When his pictures weren’t downright naughty, they were often breathlessly passionate, but apparently Jean-Honoré Fragonard (1732-1806), the illustrator of the libertine era par excellence, didn’t practice what he painted. Falsely credited with passionate liaisons with famed courtesans, he was actually a steady, faithful husband and doting father. When he painted the often risqué and sometimes licentious works shown in the exhibition “Fragonard Amoureux, Galant et Libertine” at the Musée du Luxembourg, he was just giving the public of his time what it wanted (and perhaps taking vicarious pleasure in the eroticism of his pictures?).

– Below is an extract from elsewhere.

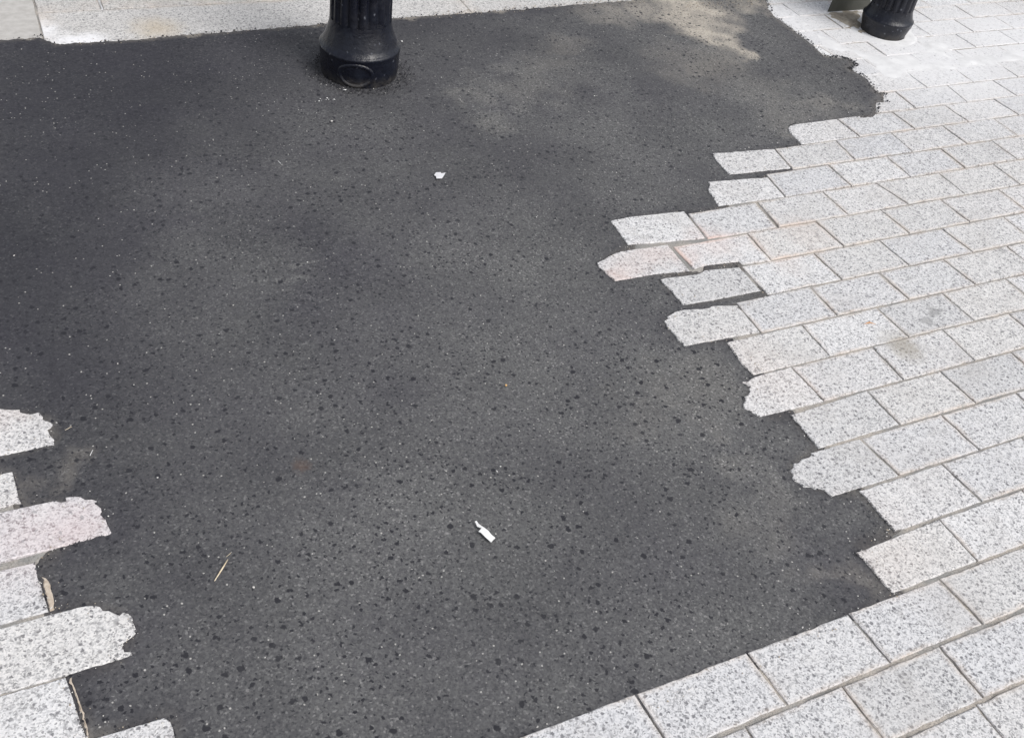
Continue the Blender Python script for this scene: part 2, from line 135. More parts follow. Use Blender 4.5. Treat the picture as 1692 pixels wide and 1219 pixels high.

Some of those pictures can be almost offensive to our modern mores. “Les Suites de l’Orgie” (1765-70), primly titled “Festive Meal” in English by its owner, the Museum Boijmans Van Beuningen in Rotterdam (I would
translate it as “Aftermath of the Orgy”) shows a mass of entangled bodies with raised skirts of what appear to be children. Titles of other works like “La Résistance Inutile” (“Useless
Resistance”) seem to imply that a rape is in progress. In “Le Verrou” (pictured at the top of this page), a young man reaches up with his right arm to lock the door while the distressed-looking young woman he has firmly gripped in his left arm tries ineffectually to stop him and push him away (French art historian Daniel Arasse saw symbols of both male and female genitals in the jumbled mass of bedclothes and draperies that take up over half the painting).
Voyeurs were well served by such works as a series of drawings of girls sporting in a dormitory in various states of undress, or “Deux Femmes sur un Lit Jouant avec Deux Chiens ou Le Lever” (“Two Women on a Bed Playing with Two Dogs,” c. 1770), in which one woman lies on her stomach with her generous buttocks uncovered while the other stands on the bed, raising her skirt up above her waist and exposing her genitals.
As highly suggestive as many of Fragonard’s paintings and drawings were, however, sometimes verging on soft porn, they were never really explicit, unlike works by some of his contemporaries included in the show. In “Etreinte” (c. 1730), attributed to Jean-Baptiste Pater, for example, the couple depicted are clearly having sex, whereas in Fragonard’s works, even those with the most nudity, the lovers are caught in that moment of intense
heat just before the act, as in “L’Instant Désiré” (c. 1770).
The exhibition, with some 80 works, makes the point that even though he was not really a libertine, he was in every other way a man of his time, influenced by fellow artists, including François Boucher, Pierre-Antoine Baudouin and Jean-Baptiste Greuze, and writers like Denis Diderot and Jean-Jacques Rousseau.
While Fragonard’s frothy style does not appeal to my own sensibilities, his works have their charms and serve as a sort of relic of a time and place and lifestyle that were soon to disappear as Louis XV’s libertine reign gave way to the less-licentious era of Louis XVI and then the upheaval of the Revolution.